The UW Math Department offers a weekly challenge, with a small prize picked each week. A couple weeks ago, they picked me, much to my surprise :-).

Ben & Jerry's

While I only do these for fun, and the intent is for the prize to go to Undergrads, then Grad students, and finally Faculty, it was nice to be rewarded with a win. Last week’s problem, for which I won a Ben & Jerry’s gift certificate, was a Cryptarithm combined with an April Fool’s “Gotcha!” — Although I only caught the “gotcha” after doing the work and realizing the solution to the first part, the cryptarithm, was not unique.

Here’s this week’s challenge: Consider the following cryptarithm:

APRIL – FOOLS = DAY

Each letter A, P, R, I, L, F, O, S, D, and Y stands for a different digit (0-9).

After solving the cryptarithm, let UVW = |DAY – YAD| (so UVW is some 3-digit number, letting U and V be leading 0’s, if necessary).

Here’s the problem: what is UVW + WVU?

The real key is realizing that the APRIL FOOLS DAY cryptarithm is a RED HERRING. The problem requested is the solution to UVW + WVU, requiring knowledge of UVW and therefore DAY. But:

As I said, I first solved APRIL FOOLS DAY to find a solution, then realized afterwards that S and Y are interchangeable, meaning the solution I found wasn’t unique:

(I,L,S,Y)=(8,1,4,7): (10*8+1)–4=77, Y=7. DAY=367. UVW=396. UVW+WVU=1089.

But also:

(I,L,S,Y)=(8,1,7,4): (10*8+1)–7=74, Y=4. DAY=364. UVW=099. UVW+WVU=1089.

Then I “got” it.
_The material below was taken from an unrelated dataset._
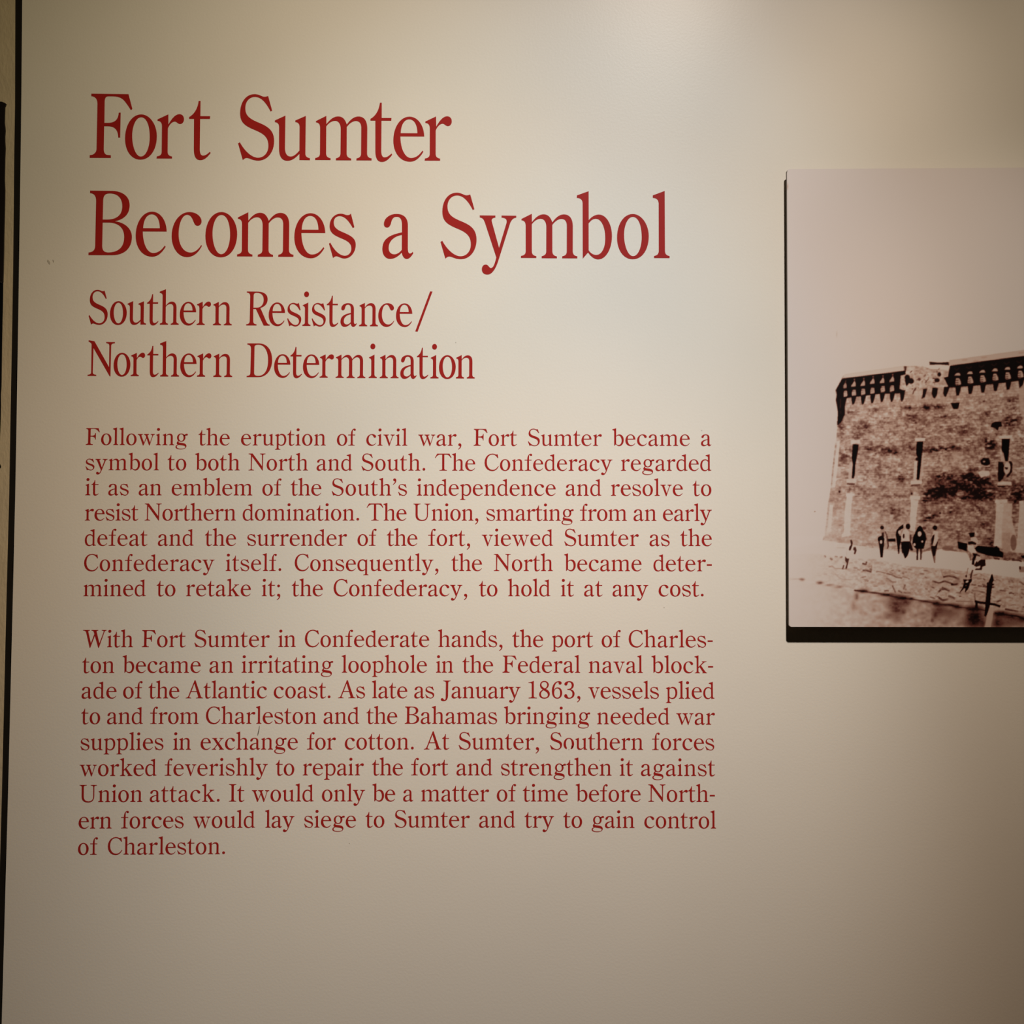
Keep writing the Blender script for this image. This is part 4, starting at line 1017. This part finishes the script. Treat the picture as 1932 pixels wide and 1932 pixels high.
me.vertices.foreach_set('co', co.ravel())
me.loops.add(q.size)
me.loops.foreach_set('vertex_index', q.ravel().astype(np.int32))
me.polygons.add(len(q))
me.polygons.foreach_set('loop_start', np.arange(0, q.size, 4, dtype=np.int32))
me.polygons.foreach_set('loop_total', np.full(len(q), 4, np.int32))
me.update()
ca = me.color_attributes.new('ink', 'FLOAT_COLOR', 'POINT')
ca.data.foreach_set('color', colr.reshape(-1, 4).astype(np.float32).ravel())
M_PRINT = bpy.data.materials.new('sepia_print')
M_PRINT.use_nodes = True
nt = M_PRINT.node_tree
b = nt.nodes['Principled BSDF']
b.inputs['Roughness'].default_value = 0.38
b.inputs['Specular IOR Level'].default_value = 0.35
at = nt.nodes.new('ShaderNodeAttribute')
at.attribute_name = 'ink'
nt.links.new(at.outputs['Color'], b.inputs['Base Color'])
me.materials.append(M_PRINT)

root = tag(empty('mounted_photograph', org), 'unframed sepia photograph of a ruined brick fort, mounted right of the lettering', 'photograph')
pr = link(bpy.data.objects.new('print', me), org, root)


def rounded(y, grow=0.0):
    P_ = []
    for cx_, cy_, a0 in ((PW - RC, 863.4 - RC, 0), (RC, 863.4 - RC, 90), (RC, RC, 180), (PW - RC, RC, 270)):
        for k_ in range(7):
            an = math.radians(a0 + 15 * k_)
            u_, v_ = cx_ + (RC + grow) * math.cos(an), cy_ + (RC + grow) * math.sin(an)
            vv = v_ / 863.4
            X_ = TLp[0] + u_ + (BLp[0] - TLp[0]) * vv
            ty, by_ = TLp[1] - 0.0068 * u_, BLp[1] + 0.0014 * u_
            p_ = bp(X_, ty + (by_ - ty) * vv, YF)
            P_.append((p_.x, p_.z))
    return P_[::-1]


v, f = slab(rounded(YF), YF, YB)
mk('mount_board', v, f, M_BOARD, org, root)
pa, pb = bp(1640, 1100, YB), bp(2330, 420, YB)
v, f = slab([(pa.x, pa.z), (pb.x, pa.z), (pb.x, pb.z), (pa.x, pb.z)], YB, 0.0)
mk('hanging_batten', v, f, M_BLACK2, org, root)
Albeit a little late. Here’s the better solution:

If D>Y : |DAY–YAD|=100D+10A+Y–100Y–10A–D = 99(D–Y)

In general: |DAY–YAD|=99|D–Y|

With single digits 0..9, let Ψ=|D–Y| < 10

99 Ψ = 90 Ψ + 9 Ψ = (90+9,180+18,270+27,…,720+72,810+81) = (99,198,198,297,396,495,594,693,792,891) = UVW

where

U = δ – 1

V = 9

W = 10 – δ

for δ = [1..9]

Therefore UVW + WVU = 101(U+W) + 20V = 101 (δ – 1 + 10 – δ) + 20 (9) = 101 (9) + 20 (9) = 121 (9) = 1089

… Independent of the actual values for D, A, Y.

The UW team presented a somewhat simpler derivation, obviously same conclusion. They mention there were actually six cryptarithm solutions.